───── Provided data ─────

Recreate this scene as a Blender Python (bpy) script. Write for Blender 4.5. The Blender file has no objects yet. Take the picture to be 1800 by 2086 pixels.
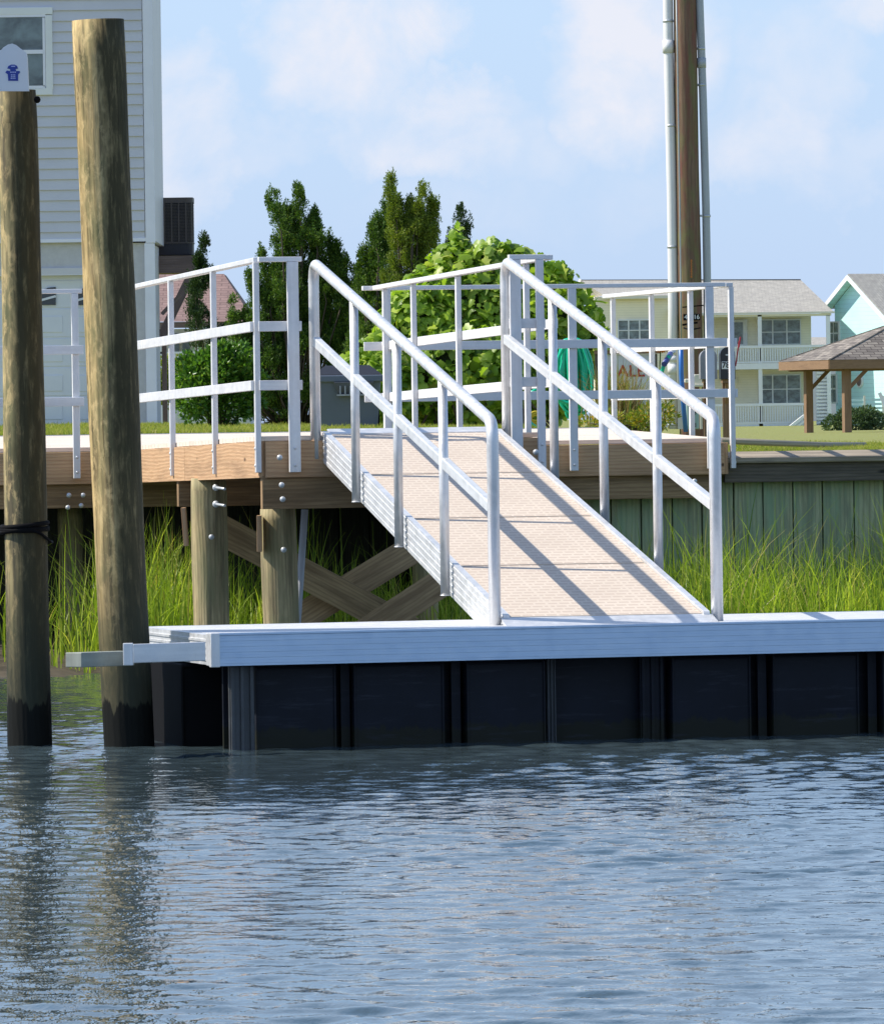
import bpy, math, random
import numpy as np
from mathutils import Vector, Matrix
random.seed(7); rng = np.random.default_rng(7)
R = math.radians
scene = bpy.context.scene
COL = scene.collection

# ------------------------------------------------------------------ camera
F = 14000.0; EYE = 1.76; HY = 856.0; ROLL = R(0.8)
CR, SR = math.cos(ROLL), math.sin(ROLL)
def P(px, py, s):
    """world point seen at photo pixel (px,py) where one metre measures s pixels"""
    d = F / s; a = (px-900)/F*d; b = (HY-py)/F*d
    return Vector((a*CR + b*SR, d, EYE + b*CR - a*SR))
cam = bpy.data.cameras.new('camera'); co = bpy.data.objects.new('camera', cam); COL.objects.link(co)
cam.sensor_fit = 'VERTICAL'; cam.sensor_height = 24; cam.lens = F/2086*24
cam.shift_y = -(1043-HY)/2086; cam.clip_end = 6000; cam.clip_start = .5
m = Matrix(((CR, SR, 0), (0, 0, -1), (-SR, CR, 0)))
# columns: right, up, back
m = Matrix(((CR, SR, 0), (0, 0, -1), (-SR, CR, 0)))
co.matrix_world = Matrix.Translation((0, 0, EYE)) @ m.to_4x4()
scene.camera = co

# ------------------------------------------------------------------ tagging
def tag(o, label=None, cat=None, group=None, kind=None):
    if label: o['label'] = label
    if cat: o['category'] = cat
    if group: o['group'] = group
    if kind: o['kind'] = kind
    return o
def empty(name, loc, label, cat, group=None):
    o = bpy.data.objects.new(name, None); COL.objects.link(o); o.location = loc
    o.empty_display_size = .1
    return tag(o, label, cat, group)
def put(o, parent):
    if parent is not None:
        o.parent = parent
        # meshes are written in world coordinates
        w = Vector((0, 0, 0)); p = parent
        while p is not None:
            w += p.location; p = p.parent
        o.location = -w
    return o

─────

** Description of the task **
Write out each line of the data exactly; the images should be left out.

** Answer to the task **
Recreate this scene as a Blender Python (bpy) script. Write for Blender 4.5. The Blender file has no objects yet. Take the picture to be 1800 by 2086 pixels.
import bpy, math, random
import numpy as np
from mathutils import Vector, Matrix
random.seed(7); rng = np.random.default_rng(7)
R = math.radians
scene = bpy.context.scene
COL = scene.collection

# ------------------------------------------------------------------ camera
F = 14000.0; EYE = 1.76; HY = 856.0; ROLL = R(0.8)
CR, SR = math.cos(ROLL), math.sin(ROLL)
def P(px, py, s):
    """world point seen at photo pixel (px,py) where one metre measures s pixels"""
    d = F / s; a = (px-900)/F*d; b = (HY-py)/F*d
    return Vector((a*CR + b*SR, d, EYE + b*CR - a*SR))
cam = bpy.data.cameras.new('camera'); co = bpy.data.objects.new('camera', cam); COL.objects.link(co)
cam.sensor_fit = 'VERTICAL'; cam.sensor_height = 24; cam.lens = F/2086*24
cam.shift_y = -(1043-HY)/2086; cam.clip_end = 6000; cam.clip_start = .5
m = Matrix(((CR, SR, 0), (0, 0, -1), (-SR, CR, 0)))
# columns: right, up, back
m = Matrix(((CR, SR, 0), (0, 0, -1), (-SR, CR, 0)))
co.matrix_world = Matrix.Translation((0, 0, EYE)) @ m.to_4x4()
scene.camera = co

# ------------------------------------------------------------------ tagging
def tag(o, label=None, cat=None, group=None, kind=None):
    if label: o['label'] = label
    if cat: o['category'] = cat
    if group: o['group'] = group
    if kind: o['kind'] = kind
    return o
def empty(name, loc, label, cat, group=None):
    o = bpy.data.objects.new(name, None); COL.objects.link(o); o.location = loc
    o.empty_display_size = .1
    return tag(o, label, cat, group)
def put(o, parent):
    if parent is not None:
        o.parent = parent
        # meshes are written in world coordinates
        w = Vector((0, 0, 0)); p = parent
        while p is not None:
            w += p.location; p = p.parent
        o.location = -w
    return o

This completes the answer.